И тут никакая фуфырка, тут месяц, медь, слово... И что удивительно, есть, оказывается, средство обращать не только Ермила или Артема, это все живые люди, а и мертвого в живое. Об этом я узнал от того же Сомова (Байский) — его рассказ известный и Пушкину, и Бестужеву (Марлинскому) и Гоголю и Погорельскому и Одоевскому. Но тут не месяц, а яркий полдень и черная свеча, — синий огонь («черная», — по Новалису из тарантулова сала, а «тарантул» в горячечном видении Ипполита у Достоевского — мать жизни и смерти).
«В последний день Зеленой недели, когда солнце шло на полдень, она пошла в чащу леса, отыскала поляну — на поляне нет ни былинки, а вокруг разрослись большие кусты папоротника, — она очертила около себя круг белым клыком черного вепря, воткнула посередине в землю черную свечу, — и свеча сама собой загорелась синим огнем. Вдруг раздался шум: с гиканьем и аукая вихрем помчалась через поляну вереница, — на одних венки были из осоки (утопленницы), у других из ветвей (удавленницы), так что казалось, будто у них зеленые волосы. Вот бежит и ее Горпинка. Фенна едва успела ее схватить за левую руку и втащить в круг. Она поспешно выхватила из земли пылавшую черную свечу, подняла ее над головой дочери, — и мигом зеленый венок из осоки затрещал, загорелся и рассыпался пеплом с головы Горпинки. В кругу Горпинка стояла, как оцепенелая, но едва мать вывела ее из круга, начала она у нее проситься тихим ласкающим голосом отпустить: «Мать, отпусти меня; мне тяжко, мне душно будет с живыми!». Фенна не слушалась и все вела ее к своей хате. Вот пришли; старуха ввела Горпинку в хату; Горпинка села против печки, облокотясь обеими руками себе на колена и уставя глаза в устье печки. В эту минуту черная свеча догорела, и Горпинка вдруг изменилась: лицо ее посинело, все члены ее окостенели и стали холоднее льда, а волосы были мокры, как будто только что она вышла из воды. Страшно было глядеть на ее лицо, на ее глаза открытые, тусклые и не видя смотрящие. Проходит день, настает ночь, — проходит и ночь, проходят дни, недели, месяцы, — все так же неподвижно сидит она, опершись головою на руки, все так же открыты и пусты глаза ее, бессменно глядящие в печь, все так же мокры волосы».

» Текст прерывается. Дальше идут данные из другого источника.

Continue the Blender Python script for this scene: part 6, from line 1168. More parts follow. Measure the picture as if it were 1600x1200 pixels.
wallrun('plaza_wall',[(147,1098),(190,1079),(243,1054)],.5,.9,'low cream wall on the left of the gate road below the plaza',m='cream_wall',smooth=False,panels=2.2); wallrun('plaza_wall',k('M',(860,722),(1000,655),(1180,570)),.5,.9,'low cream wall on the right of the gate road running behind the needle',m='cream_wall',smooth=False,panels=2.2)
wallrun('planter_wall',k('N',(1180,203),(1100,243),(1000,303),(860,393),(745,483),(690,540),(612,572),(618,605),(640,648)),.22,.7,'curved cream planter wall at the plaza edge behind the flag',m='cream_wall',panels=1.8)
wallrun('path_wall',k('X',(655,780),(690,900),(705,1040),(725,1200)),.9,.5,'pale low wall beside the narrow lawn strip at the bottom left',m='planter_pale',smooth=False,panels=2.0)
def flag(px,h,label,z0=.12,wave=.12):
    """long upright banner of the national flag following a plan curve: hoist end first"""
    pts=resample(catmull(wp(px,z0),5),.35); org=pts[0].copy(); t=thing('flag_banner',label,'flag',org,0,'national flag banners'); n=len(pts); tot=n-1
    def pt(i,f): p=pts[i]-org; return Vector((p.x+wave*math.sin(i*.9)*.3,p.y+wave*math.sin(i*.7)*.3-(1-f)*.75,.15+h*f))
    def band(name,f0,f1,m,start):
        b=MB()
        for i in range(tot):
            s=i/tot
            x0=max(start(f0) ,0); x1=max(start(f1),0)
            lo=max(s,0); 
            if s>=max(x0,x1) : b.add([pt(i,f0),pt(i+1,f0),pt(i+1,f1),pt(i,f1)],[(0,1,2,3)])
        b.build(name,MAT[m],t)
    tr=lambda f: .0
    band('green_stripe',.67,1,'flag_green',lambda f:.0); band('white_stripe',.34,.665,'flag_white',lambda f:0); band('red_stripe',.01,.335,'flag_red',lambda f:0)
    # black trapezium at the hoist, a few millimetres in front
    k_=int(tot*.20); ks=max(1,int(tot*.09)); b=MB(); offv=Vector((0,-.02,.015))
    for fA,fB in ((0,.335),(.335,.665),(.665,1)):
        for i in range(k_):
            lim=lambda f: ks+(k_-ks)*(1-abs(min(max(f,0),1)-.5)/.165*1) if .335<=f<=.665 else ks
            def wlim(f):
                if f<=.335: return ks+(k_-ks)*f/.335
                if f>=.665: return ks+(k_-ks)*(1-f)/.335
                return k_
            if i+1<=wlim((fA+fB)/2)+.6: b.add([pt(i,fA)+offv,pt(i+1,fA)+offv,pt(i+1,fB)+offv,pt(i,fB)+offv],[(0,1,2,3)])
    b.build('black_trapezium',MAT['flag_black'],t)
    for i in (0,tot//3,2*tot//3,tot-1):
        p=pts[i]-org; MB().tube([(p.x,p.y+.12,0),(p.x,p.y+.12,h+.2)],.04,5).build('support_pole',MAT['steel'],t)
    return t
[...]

И не только мертвого можно оборотить в живого, хотя бы на краткую меру свечи, самовозжигающейся при прикосновении с землею, но есть средство создать двойник человека. А средство это вот какое: надо крепко, наступив на тень человека, сдернуть ее к себе и пустить на волю, — и уж не различишь, кто из двух будет настоящий. (Сложнее потом разделаться: надо исхитриться поймать за хвост и стащить чужую шкуру, тогда только сгинет).